What the exercise asks: Only one stretch of the data below should be repeated: the lines from the line containing "Write part 2" through the line containing "display case', 'wall')", inclusive, exactly as they are.

Source records:
__________________________________________________

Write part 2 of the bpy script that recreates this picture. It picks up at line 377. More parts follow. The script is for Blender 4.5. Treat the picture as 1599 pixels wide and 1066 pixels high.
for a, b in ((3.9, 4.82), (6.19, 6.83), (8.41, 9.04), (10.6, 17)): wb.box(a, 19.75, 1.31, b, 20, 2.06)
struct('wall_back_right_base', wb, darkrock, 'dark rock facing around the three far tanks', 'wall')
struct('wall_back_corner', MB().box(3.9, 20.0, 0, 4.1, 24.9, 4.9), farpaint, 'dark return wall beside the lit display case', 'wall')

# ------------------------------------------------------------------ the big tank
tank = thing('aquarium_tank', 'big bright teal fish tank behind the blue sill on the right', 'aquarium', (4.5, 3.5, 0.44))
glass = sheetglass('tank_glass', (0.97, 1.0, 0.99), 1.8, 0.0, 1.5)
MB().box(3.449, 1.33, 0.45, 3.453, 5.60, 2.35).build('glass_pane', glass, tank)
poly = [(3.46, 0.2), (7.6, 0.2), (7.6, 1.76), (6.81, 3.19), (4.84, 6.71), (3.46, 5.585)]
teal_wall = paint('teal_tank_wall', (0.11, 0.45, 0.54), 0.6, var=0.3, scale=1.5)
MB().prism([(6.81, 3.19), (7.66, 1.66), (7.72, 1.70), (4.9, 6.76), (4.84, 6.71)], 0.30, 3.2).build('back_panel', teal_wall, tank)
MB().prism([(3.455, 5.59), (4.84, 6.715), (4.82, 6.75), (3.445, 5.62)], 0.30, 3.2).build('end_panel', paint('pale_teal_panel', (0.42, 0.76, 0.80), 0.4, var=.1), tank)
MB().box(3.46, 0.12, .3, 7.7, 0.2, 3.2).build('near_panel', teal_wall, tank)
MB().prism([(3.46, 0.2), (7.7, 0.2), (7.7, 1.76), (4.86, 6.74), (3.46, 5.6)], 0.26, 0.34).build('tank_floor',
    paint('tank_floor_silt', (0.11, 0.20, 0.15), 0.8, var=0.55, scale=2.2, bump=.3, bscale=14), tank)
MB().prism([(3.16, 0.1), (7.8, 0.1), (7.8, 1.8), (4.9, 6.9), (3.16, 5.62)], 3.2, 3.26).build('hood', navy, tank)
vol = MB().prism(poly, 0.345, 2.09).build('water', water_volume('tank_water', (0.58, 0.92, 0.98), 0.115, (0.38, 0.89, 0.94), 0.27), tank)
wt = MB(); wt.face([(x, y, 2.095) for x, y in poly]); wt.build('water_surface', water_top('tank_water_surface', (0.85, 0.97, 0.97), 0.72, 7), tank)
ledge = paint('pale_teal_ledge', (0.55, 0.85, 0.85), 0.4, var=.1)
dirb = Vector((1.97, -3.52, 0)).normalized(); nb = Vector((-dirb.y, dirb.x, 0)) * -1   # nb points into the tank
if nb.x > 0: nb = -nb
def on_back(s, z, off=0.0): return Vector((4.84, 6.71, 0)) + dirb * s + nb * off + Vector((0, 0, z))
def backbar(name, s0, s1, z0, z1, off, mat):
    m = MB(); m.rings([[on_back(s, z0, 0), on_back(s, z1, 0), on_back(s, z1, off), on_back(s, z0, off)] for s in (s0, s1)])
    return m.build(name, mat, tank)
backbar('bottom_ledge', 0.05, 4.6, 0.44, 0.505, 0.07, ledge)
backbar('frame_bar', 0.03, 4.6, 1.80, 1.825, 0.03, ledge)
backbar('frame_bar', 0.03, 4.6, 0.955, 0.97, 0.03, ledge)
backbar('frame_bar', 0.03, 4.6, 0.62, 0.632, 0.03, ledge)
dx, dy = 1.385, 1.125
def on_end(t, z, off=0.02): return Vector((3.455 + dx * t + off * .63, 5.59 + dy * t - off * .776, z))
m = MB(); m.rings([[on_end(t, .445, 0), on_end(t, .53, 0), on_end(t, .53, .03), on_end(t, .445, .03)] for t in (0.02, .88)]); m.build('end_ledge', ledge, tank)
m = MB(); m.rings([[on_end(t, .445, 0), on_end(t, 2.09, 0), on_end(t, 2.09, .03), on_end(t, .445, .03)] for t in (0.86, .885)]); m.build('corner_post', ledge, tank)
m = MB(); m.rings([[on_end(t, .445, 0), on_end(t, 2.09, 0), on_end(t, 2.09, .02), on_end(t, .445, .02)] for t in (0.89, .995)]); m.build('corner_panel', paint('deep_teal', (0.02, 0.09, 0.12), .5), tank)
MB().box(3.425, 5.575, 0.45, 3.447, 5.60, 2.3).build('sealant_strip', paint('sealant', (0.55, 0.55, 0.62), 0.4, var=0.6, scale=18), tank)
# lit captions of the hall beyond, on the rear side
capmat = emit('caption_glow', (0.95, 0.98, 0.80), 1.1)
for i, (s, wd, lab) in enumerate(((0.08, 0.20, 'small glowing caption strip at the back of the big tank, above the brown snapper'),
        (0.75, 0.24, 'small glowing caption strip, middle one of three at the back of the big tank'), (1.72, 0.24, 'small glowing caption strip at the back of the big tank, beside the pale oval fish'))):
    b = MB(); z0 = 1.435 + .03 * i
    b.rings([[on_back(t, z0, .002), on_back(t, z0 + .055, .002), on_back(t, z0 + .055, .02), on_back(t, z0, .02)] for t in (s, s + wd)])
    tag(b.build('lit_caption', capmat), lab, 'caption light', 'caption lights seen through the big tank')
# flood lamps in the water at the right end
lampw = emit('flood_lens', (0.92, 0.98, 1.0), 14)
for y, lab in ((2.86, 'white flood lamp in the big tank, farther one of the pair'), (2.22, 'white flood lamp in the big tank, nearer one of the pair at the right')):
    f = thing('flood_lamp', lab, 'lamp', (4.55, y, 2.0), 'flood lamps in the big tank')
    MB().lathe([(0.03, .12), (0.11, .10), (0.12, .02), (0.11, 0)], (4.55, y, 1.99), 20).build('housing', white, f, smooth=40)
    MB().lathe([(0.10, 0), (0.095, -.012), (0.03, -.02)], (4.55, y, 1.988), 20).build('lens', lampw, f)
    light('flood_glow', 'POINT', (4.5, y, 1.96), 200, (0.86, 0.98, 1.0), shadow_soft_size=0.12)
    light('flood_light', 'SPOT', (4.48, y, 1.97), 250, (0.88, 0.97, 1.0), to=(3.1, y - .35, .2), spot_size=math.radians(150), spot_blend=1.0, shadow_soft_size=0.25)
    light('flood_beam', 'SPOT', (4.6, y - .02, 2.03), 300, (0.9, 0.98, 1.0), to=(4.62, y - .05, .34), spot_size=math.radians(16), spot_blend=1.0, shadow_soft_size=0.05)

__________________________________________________

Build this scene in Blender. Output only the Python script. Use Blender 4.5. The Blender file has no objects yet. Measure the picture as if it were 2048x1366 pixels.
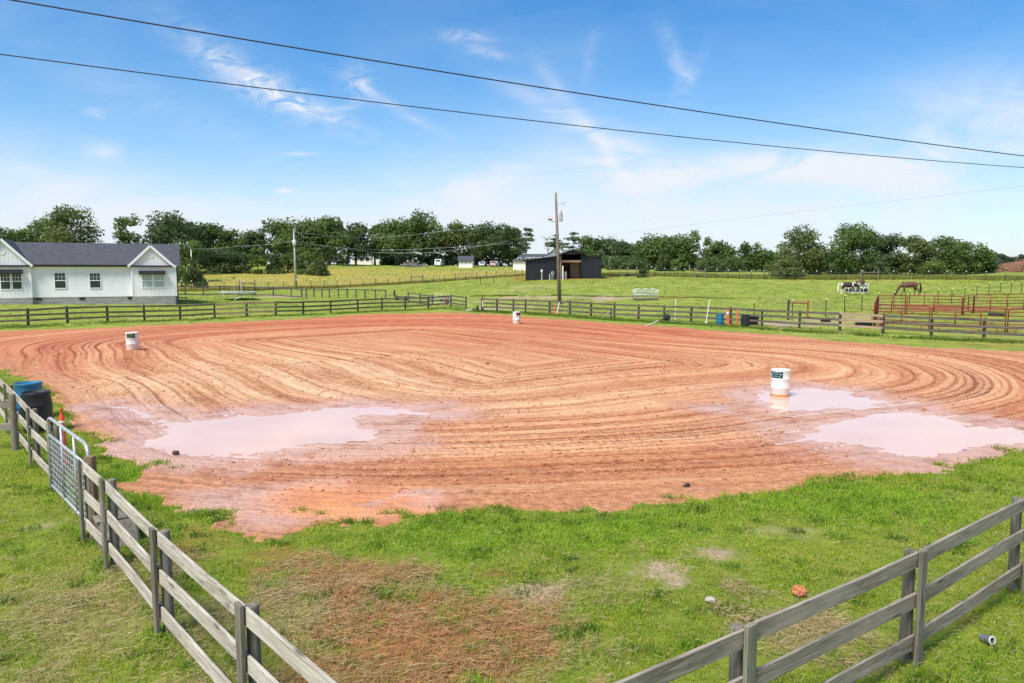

__________________________________________________

Correct response:
Write part 2 of the bpy script that recreates this picture. It picks up at line 377. More parts follow. The script is for Blender 4.5. Treat the picture as 1599 pixels wide and 1066 pixels high.
for a, b in ((3.9, 4.82), (6.19, 6.83), (8.41, 9.04), (10.6, 17)): wb.box(a, 19.75, 1.31, b, 20, 2.06)
struct('wall_back_right_base', wb, darkrock, 'dark rock facing around the three far tanks', 'wall')
struct('wall_back_corner', MB().box(3.9, 20.0, 0, 4.1, 24.9, 4.9), farpaint, 'dark return wall beside the lit display case', 'wall')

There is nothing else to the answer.